Un capolavoro nascosto sotto i piedi. Il pozzo di San Patrizio, dopo il Duomo, è il secondo monumento più apprezzato e visitato dai turisti. Sarà per la sua maestosità e o per la sua storia centenaria, sta di fatto che quest’opera esercita un indubbio fascino e invita ad esplorare l’Orvieto sotterranea.
La sua realizzazione risale al 1527 per volere di Papa Clemente VII che, scampato al sacco di Roma e rifugiatosi a Orvieto, volle garantire alla città l’approvvigionamento idrico in caso di assedio.
All’inizio si chiamava questa straordinaria opera di ingegneria idraulica cinquecentesca si chiamava pozzo della Rocca, dalla rocca fortificata di cui era a servizio, poi Purgatorio Di San Patrizio e solo nell’800 assunse la denominazione attuale di Pozzo di San Patrizio per dei frati del convento dei Servi che conoscevano bene la storia dell’omonimo santo irlandese.
La leggenda vuole che in un remoto paesino dell’Irlanda vivesse Patrizio, un famoso santo vescovo, al quale Cristo indicò un pozzo dove ritirarsi in preghiera che divenne poi meta di pellegrinaggio in quanto si pensava fosse direttamente collegato con l’aldilà.
Papa Clemente affidò la sua realizzazione all’architetto Antonio da Sangallo il giovane, che già stava lavorando sulle fortificazioni della città. A dirigere i lavori in sua assenza, c’era Giovanni Battista da Cortona.
Il pozzo, profondo 62 metri e largo 13, venne realizzato scavando prima nel tufo e poi nell’argilla. Ispirandosi alla scalinata della Villa Del Belvedere in Vaticano, Sangallo diede vita a un sistema elicoidale intorno al quale girano due grandi scale a chiocciola che non sono comunicanti tra di loro. Questo accorgimento faceva sì che chi scendeva a prendere l’acqua non intralciava chi risaliva. Ciascuna scala, che prende la luce da 72 finestre centinate che si aprono nella canna, è composta da 248 comodi scalini. Sul fondo il livello dell’acqua si mantiene costante grazie a un emissario che, in caso di necessità, fa defluire la quantità in eccesso.

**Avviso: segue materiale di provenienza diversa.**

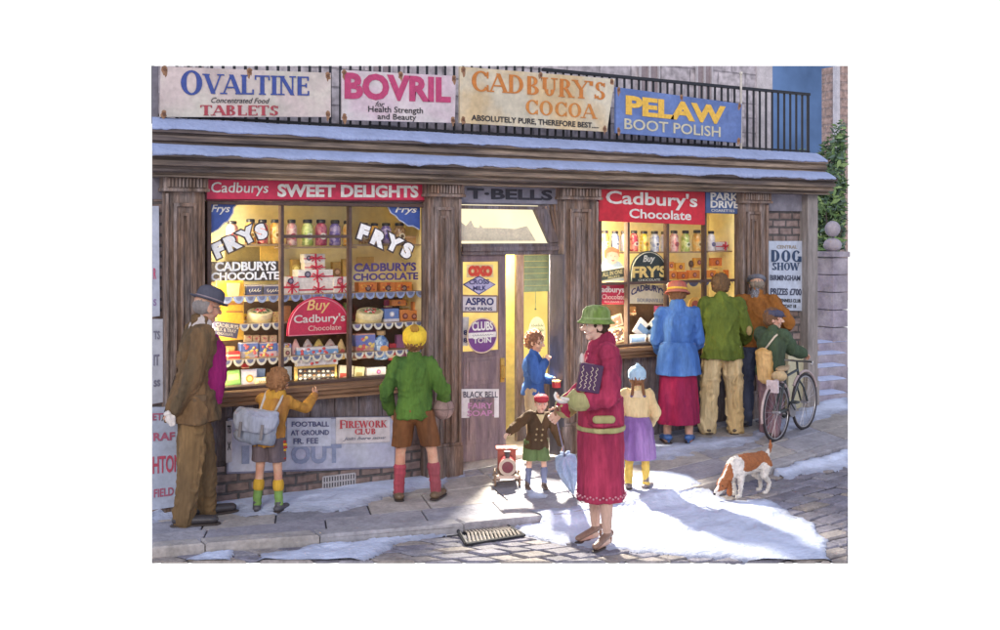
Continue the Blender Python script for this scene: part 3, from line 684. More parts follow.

All’esterno il pozzo si presenta come una bassa e larga costruzione cilindrica, decorata da gigli farnesiani di Paolo III. Su punti diametralmente opposti si aprono le due porte. Delle decorazioni si occupò lo scultore Simone Mosca. Per volere del Papa, Benvenuto Cellini coniò una moneta celebrativa che riportava la scritta “ut bibat populus” ossia “affinché il popolo beva”.